VW CEO, chairman investigated over Porsche shares, prosecutors confirm

Mueller is under fire from investors.

BERLIN -- German prosecutors confirmed they have launched a formal investigation of Volkswagen Group CEO Matthias Mueller and VW Group Chairman Hans Dieter Poetsch on grounds of suspected market manipulation.

The prosecutor's office in Stuttgart said on Wednesday it is investigating Mueller for his role as board member of Porsche Automobil Holding SE and Poetsch, who is currently Porsche SE chief executive, on suspicion they may have informed investors too late about risks to the Porsche holding firm from VW Group's diesel emissions scandal.

Porsche SE said the allegations were unfounded, adding it had complied with disclosure rules.

The inquiry is similar to one launched by prosecutors last year in Brunswick, near VW's Wolfsburg headquarters, into current and former VW board members over whether they delayed the release of information about the cheating of diesel emissions tests.

Porsche SE, which is headquartered in Stuttgart, controls 52.2 percent of VW's voting shares.

The Stuttgart prosecutor's office statement confirms a report earlier this month that the two executives faced an investigation over allegations of market manipulation.

The probe could deepen VW's legal woes in connection with the diesel scandal.
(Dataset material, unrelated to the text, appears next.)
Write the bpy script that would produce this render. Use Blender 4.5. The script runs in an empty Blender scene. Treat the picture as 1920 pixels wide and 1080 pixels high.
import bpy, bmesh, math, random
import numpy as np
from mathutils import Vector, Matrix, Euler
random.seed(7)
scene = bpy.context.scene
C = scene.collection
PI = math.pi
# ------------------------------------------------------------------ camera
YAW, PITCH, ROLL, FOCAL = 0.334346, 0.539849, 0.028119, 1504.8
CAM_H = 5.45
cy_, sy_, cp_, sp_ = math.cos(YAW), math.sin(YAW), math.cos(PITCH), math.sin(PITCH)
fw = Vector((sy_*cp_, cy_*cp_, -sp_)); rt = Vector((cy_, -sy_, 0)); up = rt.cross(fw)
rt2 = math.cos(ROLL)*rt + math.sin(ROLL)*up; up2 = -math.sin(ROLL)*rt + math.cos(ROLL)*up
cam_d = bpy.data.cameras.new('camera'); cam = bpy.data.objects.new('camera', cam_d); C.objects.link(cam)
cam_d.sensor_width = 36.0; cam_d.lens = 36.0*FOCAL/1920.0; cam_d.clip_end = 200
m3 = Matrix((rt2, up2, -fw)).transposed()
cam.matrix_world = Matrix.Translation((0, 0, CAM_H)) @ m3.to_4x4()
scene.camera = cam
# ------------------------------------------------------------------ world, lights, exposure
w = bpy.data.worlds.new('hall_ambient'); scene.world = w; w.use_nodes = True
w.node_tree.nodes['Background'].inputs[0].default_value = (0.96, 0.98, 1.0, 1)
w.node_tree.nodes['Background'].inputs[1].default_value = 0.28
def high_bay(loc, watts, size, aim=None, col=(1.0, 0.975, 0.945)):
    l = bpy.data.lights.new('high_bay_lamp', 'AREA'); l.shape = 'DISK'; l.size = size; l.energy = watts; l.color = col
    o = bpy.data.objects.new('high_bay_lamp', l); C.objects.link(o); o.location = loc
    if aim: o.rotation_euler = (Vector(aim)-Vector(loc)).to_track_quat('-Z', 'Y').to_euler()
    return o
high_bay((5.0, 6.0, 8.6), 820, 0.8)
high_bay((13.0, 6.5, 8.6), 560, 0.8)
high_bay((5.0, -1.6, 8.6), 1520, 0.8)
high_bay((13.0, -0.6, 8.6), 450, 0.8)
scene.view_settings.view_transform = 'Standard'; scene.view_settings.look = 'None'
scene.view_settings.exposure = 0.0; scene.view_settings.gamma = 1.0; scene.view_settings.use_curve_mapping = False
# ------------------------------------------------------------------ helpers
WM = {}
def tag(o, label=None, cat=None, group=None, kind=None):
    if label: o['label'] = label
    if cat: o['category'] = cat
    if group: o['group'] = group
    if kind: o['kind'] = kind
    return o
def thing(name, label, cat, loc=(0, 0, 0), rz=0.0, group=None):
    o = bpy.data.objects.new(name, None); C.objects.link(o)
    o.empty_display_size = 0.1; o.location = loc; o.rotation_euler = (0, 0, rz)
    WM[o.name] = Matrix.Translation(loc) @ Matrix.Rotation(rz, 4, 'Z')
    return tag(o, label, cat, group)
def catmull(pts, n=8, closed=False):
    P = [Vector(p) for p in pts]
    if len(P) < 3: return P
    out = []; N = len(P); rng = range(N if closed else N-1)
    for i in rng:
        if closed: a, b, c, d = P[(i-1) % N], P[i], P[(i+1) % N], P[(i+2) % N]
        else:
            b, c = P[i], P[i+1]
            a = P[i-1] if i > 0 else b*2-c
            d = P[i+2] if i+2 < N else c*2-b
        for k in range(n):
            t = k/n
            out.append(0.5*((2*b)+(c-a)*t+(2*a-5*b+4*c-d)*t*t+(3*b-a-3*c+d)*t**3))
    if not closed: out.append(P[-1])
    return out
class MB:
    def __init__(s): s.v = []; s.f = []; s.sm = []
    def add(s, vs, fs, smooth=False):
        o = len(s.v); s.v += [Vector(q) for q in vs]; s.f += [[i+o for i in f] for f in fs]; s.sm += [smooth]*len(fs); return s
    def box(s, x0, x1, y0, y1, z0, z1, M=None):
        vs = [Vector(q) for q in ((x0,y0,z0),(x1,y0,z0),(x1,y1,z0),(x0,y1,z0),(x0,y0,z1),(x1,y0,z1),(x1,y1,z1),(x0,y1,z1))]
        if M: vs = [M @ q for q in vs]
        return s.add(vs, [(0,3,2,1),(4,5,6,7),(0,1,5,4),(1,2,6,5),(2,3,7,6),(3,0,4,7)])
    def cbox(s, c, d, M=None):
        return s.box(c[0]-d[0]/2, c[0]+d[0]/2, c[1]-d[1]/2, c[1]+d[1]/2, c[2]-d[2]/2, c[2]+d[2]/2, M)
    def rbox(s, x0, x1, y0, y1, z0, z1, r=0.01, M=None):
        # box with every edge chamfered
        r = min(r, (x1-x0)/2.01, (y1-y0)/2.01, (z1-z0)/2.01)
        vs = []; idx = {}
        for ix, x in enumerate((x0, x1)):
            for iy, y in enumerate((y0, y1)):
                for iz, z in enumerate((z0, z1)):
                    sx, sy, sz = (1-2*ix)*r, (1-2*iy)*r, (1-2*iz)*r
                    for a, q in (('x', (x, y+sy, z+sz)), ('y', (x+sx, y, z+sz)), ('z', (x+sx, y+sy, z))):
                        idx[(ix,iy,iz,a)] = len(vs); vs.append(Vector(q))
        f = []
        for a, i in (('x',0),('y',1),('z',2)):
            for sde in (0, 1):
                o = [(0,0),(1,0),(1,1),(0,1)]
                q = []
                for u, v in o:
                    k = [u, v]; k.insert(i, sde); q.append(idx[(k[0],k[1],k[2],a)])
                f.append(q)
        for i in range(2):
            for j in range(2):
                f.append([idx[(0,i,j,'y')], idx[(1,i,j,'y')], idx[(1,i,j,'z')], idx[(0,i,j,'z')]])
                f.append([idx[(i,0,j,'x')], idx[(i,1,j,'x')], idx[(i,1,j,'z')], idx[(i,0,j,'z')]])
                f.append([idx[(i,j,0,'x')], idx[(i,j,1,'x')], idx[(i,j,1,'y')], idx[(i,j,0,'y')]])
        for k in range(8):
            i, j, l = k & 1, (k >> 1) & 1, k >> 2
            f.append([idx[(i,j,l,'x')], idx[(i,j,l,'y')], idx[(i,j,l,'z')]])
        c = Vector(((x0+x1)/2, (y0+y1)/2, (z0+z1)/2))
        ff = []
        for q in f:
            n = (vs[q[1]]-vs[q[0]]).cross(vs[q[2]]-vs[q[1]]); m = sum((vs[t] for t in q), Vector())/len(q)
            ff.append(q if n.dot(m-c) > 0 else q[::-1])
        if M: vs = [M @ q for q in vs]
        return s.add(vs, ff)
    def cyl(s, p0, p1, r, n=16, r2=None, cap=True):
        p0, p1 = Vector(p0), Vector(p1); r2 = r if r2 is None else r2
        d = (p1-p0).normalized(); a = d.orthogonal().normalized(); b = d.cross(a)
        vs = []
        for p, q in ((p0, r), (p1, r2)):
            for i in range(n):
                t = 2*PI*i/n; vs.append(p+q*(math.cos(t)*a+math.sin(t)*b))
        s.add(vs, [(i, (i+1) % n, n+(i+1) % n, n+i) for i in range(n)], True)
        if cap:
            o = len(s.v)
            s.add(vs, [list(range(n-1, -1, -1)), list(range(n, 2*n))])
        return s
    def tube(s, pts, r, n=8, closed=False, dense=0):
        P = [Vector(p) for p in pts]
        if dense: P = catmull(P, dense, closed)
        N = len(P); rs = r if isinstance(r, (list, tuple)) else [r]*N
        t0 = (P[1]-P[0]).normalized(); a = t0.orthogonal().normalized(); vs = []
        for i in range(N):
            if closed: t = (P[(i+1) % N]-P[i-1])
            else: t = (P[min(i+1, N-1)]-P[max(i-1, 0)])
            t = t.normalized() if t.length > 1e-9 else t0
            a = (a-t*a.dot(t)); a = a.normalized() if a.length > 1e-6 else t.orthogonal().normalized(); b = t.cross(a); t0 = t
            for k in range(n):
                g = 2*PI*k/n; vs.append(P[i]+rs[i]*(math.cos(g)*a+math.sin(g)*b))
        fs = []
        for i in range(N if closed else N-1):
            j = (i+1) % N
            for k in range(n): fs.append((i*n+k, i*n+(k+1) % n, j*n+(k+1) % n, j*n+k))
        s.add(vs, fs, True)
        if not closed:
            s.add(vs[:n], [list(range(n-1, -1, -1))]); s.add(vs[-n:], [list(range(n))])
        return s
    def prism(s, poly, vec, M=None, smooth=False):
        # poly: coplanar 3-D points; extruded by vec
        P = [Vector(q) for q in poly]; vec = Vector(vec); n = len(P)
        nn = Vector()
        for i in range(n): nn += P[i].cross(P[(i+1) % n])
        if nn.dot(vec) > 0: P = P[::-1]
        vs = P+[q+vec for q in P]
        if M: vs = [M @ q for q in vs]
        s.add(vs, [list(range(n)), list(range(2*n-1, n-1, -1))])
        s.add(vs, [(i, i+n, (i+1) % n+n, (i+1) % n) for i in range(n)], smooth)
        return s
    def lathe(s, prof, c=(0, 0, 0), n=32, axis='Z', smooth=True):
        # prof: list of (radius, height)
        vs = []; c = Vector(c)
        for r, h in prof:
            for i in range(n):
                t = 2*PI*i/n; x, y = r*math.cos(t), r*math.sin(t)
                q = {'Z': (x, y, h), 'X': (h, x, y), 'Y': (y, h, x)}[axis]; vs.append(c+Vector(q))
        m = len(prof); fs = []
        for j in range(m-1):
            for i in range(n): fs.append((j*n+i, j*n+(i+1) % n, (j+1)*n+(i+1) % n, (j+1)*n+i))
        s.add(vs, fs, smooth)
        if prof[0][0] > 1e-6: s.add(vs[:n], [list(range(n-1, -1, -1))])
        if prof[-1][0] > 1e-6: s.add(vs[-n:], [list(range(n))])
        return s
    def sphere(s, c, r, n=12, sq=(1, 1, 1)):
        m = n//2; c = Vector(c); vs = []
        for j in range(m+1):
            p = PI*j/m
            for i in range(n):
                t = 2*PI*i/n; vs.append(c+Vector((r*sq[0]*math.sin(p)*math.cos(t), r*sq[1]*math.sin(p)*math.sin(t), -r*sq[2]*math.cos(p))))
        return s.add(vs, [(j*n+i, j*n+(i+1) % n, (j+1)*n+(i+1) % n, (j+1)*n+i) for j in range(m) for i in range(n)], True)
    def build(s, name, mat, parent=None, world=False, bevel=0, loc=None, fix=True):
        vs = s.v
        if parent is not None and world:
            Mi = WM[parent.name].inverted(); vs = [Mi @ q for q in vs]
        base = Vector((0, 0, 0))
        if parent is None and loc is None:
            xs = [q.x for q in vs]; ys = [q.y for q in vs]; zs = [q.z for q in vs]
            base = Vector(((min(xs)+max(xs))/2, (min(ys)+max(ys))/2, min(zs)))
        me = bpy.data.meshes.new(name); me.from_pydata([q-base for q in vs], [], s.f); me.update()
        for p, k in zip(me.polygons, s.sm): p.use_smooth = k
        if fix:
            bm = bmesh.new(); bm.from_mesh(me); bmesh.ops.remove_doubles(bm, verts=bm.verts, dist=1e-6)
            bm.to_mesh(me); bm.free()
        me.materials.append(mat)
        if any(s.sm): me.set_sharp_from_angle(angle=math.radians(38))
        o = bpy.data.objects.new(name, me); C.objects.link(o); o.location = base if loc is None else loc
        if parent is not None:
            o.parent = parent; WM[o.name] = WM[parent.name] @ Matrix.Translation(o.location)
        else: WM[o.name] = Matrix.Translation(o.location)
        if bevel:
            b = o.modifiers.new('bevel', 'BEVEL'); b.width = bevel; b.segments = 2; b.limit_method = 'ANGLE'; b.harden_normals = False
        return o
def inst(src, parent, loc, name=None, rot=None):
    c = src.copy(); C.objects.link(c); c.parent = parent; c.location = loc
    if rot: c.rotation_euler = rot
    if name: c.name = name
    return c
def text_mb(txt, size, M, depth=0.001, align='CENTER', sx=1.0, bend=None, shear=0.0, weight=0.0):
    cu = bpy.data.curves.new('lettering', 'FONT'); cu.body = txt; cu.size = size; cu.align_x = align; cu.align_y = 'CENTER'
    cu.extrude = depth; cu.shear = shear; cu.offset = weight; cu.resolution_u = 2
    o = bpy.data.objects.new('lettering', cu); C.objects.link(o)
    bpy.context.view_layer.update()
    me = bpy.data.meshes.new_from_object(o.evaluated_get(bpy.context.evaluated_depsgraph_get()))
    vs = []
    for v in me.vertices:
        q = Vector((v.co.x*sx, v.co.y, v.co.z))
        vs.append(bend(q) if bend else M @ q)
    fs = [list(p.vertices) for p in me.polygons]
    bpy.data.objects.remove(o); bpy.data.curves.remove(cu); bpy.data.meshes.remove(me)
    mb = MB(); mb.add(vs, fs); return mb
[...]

It also draws Mueller deeper into the investigations. Previously while dealing with VW's legal woes over the last 1 1/2 years, Mueller was able to claim that he was not personally caught up in investigations. Mueller was brought in late 2015 at the height of the diesel crisis to replace then-CEO Martin Winterkorn. The inquiry also targets Winterkorn.

Prosecutors said the investigation was prompted by a complaint from markets regulator BaFin in the summer of 2016, the same time at which Brunswick prosecutors launched their probe into VW officials.

Mueller is already under fire from investors after VW backed away from an original pledge to publish the full account of its internal investigation into the emissions cheating.

VW has maintained it informed markets properly, saying that it couldn't have grasped the enormity of the case and that it would balloon into multi-billion crisis.